Ik moet hier nog eens heel goed over nadenken, maar mijn gevoel zegt me dat het een en ander niet volledig klopt.
...dan een krimping van de wind in het aambeeld door de vertragende invloed van verticale impulsuitwisseling. De dynamische drukgradiënten worden denk ik veel belangrijker dan de achtergrond-drukgradiënten. Die divergentie in het aambeeld zorgt daarom vermoedelijk voor convergentie op hetzelfde niveau even verderop, aan beide zijden van de lijn i.p.v. alleen aan de linkerzijde (beschouwd met de geowind in de rug).

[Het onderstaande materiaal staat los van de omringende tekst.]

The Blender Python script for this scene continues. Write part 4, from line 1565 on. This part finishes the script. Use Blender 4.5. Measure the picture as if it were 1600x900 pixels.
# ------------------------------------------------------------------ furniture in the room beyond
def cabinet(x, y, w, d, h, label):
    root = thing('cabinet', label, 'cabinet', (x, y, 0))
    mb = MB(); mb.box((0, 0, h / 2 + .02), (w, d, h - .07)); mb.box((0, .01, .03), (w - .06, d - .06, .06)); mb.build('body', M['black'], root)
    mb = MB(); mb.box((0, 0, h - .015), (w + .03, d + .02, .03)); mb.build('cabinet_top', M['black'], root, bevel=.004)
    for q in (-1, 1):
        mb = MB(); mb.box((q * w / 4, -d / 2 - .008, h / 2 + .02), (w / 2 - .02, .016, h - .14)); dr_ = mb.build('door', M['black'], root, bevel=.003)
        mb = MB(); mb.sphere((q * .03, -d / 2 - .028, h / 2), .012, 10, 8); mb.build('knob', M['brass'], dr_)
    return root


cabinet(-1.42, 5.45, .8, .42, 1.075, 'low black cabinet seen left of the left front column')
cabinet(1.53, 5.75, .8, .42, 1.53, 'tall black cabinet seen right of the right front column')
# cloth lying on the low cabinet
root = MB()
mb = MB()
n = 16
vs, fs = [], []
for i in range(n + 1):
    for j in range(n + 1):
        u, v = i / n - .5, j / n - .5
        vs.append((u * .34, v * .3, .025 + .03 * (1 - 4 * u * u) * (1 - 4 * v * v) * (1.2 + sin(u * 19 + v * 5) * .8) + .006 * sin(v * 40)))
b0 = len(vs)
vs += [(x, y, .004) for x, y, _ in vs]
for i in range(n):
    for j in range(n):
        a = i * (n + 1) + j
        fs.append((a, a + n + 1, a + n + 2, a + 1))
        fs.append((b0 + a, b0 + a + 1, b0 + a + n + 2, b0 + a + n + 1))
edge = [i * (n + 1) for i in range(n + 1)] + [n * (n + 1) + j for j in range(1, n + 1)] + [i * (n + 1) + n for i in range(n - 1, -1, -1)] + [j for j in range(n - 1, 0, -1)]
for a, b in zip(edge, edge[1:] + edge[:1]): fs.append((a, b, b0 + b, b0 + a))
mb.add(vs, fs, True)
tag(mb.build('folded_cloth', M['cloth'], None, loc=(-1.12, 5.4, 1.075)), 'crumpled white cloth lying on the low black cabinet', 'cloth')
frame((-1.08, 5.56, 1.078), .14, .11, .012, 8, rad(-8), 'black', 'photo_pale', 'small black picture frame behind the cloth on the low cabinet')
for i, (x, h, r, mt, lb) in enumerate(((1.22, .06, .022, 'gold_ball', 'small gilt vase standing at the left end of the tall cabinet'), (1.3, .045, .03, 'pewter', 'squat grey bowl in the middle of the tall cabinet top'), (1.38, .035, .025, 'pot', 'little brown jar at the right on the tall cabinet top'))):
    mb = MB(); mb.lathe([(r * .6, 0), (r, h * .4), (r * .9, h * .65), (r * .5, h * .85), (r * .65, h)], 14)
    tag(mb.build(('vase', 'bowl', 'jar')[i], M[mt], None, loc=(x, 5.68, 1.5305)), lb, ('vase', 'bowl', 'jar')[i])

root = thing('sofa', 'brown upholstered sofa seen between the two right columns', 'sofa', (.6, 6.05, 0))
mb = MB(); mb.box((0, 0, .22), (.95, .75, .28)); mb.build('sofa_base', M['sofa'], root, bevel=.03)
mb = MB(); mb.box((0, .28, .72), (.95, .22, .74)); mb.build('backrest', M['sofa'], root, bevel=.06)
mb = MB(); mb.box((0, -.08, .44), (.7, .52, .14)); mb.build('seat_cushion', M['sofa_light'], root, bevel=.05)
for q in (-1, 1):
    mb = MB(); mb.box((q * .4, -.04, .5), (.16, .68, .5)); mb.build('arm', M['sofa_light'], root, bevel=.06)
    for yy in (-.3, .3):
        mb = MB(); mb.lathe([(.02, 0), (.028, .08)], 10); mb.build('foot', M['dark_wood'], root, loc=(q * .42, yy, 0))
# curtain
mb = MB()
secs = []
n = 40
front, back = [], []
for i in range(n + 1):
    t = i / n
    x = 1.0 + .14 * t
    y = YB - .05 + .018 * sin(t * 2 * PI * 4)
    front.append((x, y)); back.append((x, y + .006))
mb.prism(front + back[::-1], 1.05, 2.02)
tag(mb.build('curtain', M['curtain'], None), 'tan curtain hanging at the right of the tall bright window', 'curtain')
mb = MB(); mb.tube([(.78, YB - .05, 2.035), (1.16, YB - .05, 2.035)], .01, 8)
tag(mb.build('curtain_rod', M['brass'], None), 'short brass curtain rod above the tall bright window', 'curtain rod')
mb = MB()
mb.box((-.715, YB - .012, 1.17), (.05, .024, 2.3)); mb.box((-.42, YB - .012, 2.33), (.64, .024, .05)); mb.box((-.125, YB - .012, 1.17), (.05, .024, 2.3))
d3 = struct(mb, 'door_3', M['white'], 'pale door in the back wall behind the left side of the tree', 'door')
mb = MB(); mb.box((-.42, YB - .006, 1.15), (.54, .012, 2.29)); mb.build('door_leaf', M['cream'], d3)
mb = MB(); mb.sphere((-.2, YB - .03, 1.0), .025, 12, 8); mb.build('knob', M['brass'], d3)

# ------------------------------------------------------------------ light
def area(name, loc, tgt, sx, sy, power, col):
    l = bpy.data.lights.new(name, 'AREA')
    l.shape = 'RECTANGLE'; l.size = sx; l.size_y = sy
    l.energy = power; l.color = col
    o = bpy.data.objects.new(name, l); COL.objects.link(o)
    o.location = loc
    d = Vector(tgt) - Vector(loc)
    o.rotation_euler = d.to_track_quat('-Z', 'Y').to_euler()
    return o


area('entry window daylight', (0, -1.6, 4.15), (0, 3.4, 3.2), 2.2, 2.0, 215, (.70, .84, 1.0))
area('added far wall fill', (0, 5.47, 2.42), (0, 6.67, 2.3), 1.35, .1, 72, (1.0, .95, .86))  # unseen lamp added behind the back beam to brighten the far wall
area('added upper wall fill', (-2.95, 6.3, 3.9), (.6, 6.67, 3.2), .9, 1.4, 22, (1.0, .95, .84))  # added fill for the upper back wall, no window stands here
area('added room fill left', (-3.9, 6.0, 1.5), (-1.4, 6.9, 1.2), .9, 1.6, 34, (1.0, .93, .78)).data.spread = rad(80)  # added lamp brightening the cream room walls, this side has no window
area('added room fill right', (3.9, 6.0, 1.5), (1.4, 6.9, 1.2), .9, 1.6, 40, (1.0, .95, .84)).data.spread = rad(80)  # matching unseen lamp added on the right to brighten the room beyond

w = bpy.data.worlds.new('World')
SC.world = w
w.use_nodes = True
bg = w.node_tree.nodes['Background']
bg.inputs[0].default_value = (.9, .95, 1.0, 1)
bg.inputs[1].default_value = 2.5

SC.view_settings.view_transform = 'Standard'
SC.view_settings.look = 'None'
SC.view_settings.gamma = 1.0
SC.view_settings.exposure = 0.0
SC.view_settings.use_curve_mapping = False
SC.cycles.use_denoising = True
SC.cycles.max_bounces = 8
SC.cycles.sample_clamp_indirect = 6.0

Dit is niet alleen een vermoeden overigens. Op de kaarten van Wetter3.de wordt ook divergentie op 300 hPa geplot. Daar zie je dat het maximum in divergentie precies samenvalt met het actiefste deel van de convectie. Als Victors theorie klopte dan zou je divergentie aan de warme kant van de (lijnvormige) convectie verwachten en convergentie aan de koude kant.
Bovendien: vóór de vorming van buien waait de wind aan de grond zelden min of meer parallel aan de isothermen. Eerder onder een hoek (er is dus al warmte-advectie), t.g.v. de turbulente frictie met het aardoppervlak + de vorming van een convergentielijn.
Kern van dit verhaal is dus: zo'n grootschalig buiencomplex creëert z'n eigen dynamica.